SFDF president Slater Barr says yeah, they are sitting on city dollars, but gee whiz, maybe something will come up, and then golly gee, we need to have lots of public dollars available to juice the economy, because hokey smokes, the market sure isn’t going to work on its own in South Dakota’s biggest, best connected, most prosperous city.

Good choice, Mayor Huether. Now maybe you can spend some of that $100K on boosting the city’s multi-cultural outreach so you can land a human relations coordinator who will stick around for more than four months.

5 Comments

  1. Steve Sibson

    “Now maybe you can spend some of that $100K on boosting the city’s multi-cultural”

    Or lower taxes so the citizens can development the economy where they choose, instead of where the public/private partnership wants to (ie, event center). If some want to go multi-cultural with their tax rebate, then they can.

  2. Daniel Buresh

    I say, give 20% of the remaining back to the employees as bonuses. Before you know it, you may see many departments finding the same savings. Problem with that is, they need to understand that they can’t sacrifice needed expenses for normal growth just to pad their pockets. On the other hand, if you don’t provide some benefits for coming under budget, you end up with a “spend it or lose it” attitude which just breeds wasteful spending and inefficiency. Interesting to see any money left over for a gov’t entity these days. A good but unusual problem to have.

  3. mike from iowa

    Huether looks enough like S Colbert to be his brother or dad.

  4. Roger Elgersma

    Money that came from the hotel tax should be used only for bringing more people to town, not just put in a pot to give to your favorite new program. Huether is an expert at taking money from one program and giving it to another program. At one of my many trips to city hall I told Huether that he is not a banker but a rob Peter to pay Paul sort of a person because then he was trying to find a funding source for the Events center. First he was going to not fund a new fire station till the people that do development told him that they could not attract new building if they do not have a fire station. So then he took 105 million out of he retirement fund to fund a 115 million events center.

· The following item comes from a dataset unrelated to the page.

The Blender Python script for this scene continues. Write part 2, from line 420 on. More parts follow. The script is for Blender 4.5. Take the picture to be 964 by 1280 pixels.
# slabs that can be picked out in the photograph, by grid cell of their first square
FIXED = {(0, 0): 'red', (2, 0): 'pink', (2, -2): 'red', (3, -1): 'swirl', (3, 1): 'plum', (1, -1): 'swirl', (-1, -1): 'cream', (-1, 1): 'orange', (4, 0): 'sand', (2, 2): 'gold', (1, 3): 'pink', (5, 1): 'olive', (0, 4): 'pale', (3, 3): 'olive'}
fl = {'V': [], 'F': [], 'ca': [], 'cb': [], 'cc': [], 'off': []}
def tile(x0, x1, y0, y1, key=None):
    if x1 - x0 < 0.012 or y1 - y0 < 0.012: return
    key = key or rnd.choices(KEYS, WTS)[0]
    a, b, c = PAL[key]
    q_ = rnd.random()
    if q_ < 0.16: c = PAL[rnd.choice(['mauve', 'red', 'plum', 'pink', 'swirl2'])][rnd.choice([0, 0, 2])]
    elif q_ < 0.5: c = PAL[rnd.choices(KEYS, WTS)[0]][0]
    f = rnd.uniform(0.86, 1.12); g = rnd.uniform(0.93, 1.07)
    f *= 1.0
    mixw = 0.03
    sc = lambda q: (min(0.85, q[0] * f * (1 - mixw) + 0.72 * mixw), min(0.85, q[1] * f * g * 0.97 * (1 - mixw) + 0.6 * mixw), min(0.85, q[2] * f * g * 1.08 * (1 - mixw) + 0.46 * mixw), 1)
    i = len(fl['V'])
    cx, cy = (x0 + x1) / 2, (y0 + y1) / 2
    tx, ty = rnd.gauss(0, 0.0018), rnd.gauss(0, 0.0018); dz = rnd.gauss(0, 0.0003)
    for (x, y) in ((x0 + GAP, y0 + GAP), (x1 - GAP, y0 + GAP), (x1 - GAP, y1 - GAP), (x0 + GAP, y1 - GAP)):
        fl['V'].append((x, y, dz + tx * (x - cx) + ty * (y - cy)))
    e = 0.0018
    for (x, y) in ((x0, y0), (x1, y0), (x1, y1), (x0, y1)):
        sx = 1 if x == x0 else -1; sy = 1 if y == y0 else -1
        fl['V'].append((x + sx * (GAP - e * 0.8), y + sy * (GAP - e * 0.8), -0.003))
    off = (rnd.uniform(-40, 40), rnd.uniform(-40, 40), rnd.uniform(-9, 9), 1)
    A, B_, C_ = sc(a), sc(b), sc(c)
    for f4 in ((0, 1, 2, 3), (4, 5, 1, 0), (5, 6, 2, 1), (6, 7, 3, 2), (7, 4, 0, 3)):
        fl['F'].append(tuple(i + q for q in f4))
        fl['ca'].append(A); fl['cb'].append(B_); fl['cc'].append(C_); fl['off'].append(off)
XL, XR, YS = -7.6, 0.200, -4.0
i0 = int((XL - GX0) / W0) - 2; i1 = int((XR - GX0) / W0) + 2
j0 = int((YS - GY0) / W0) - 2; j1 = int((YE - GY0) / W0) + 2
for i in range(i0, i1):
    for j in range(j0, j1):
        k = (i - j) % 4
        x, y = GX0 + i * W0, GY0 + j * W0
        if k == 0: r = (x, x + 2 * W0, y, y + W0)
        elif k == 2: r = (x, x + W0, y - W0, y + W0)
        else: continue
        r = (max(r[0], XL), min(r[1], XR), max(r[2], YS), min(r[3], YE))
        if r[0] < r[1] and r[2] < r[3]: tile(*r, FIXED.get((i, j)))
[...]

    This money for bringing more people to town was taxed on the motels and should be used for what it was taxed for. If they taxed you to help your industry and then said, Oh, you seem to have a lot of money so we will use it somewhere else, you would not want your customers taxed that much either. So reduce the tax if they are getting to much money.

  5. Lanny V Stricherz

    How about instead, the money be used to do some of the infrastructure work that needs doing? The city wants household water/sewer bills to cover all the costs, both for the amount of household use and for infrastructure. In the past, some “2nd penny” funds were used for these pipes, but now city officials say other things are using up those funds (debt for things like event center and indoor pool).

    There was a 14% increase for water in 2011and another 6% since then. There has also been a 30% increase in sewer rates since 2012 and a 27% increase in storm drainage fees starting in 2014. And the city’s streets and curbs are crumbling faster than the city can fix them, primarily because of the increased use of chemicals to remove the snow rather than snow plows.